Pada konteks kehilangan dan kerusakan akibat dampak perubahan iklim, India juga mendukung upaya-upaya terkait pengumpulan data yang akurat, misalnya yang terkait dengan pengetahuan tentang dampak perubahan iklim berbasis bukti, berkontribusi dalam penyusunan indeks kerentanan global, dan serta perihal teknologi yang mampu menyiapkan infrastruktur tahan bencana.
Langkah ke depan untuk pendanaan Kehilangan dan Kerusakan
Berdasarkan hasil diskusi, dapat disimpulkan bahwa pengaturan pembiayaan kerusakan dan kerugian di masing-masing negara membutuhkan waktu bagi negara tersebut, untuk memahami gagasan yang termasuk di dalamnya, serta dalam meninjau seluruh prasyaratnya. Walau demikian, sebaiknya negara-negara berkembang tidak menunggu adanya mekanisme baru untuk pembiayaan kerugian dan kerusakan, melainkan memanfaatkan instrumen-instrumen yang telah ada.

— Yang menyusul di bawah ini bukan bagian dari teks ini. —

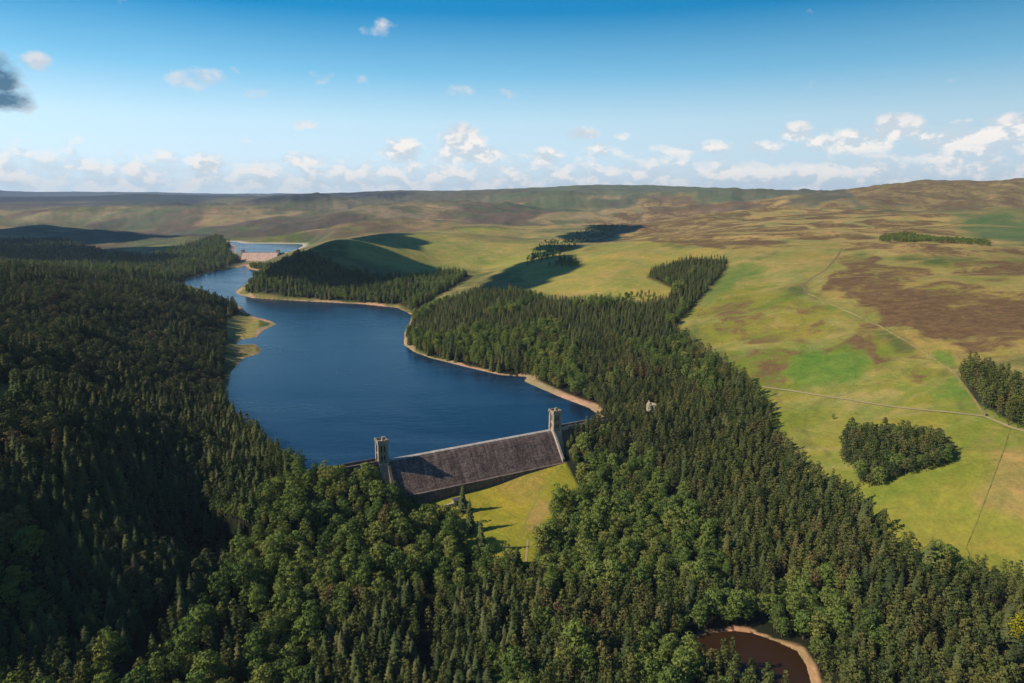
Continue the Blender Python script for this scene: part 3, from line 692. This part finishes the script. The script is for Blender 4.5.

Mengatasi kehilangan dan kerusakan adalah pilar penting dari aksi iklim. Meskipun berhubungan erat dengan upaya mitigasi dan adaptasi, perlu dilakukan pemisahan atas upaya penanganan kehilangan dan kerusakan akibat dampak perubahan iklim. Kolaborasi lintas sektor, sangat diperlukan untuk mewujudkan hal ini. Terkait dengan pengumpulan data dan bukti, institusi akademik lokal sebenarnya memegang peranan kunci. Itu sebabnya, peran institusi akademik lokal menjadi penting, terutama karena data dan bukti merupakan amunisi yang ampuh untuk mengatasi kehilangan dan kerusakan akibat dampak perubahan iklim, serta dalam menyusun strategi adaptasi yang baik berada pada aktualitas data dan bukti.
Walau demikian, masing-masing negara, terutama yang memiliki tingkat kerentanan tinggi terhadap iklim, harus terus membawa topik ini agar dapat berkembang. Tentu saja masih banyak hal yang perlu dilakukan untuk mewujudkan realisasi dari pembiayaan kehilangan dan kerusakan secara ideal. Namun, semua negara, setidaknya dapat berkontribusi dari segi penyediaan data dan ilmu pengetahuan yang merupakan kunci untuk mengatasi kehilangan dan kerusakan. Selain itu, dalam perencanaan pembiayaan kehilangan dan kerusakan akibat bencana iklim, kerja sama lintas sektor juga harus dilakukan.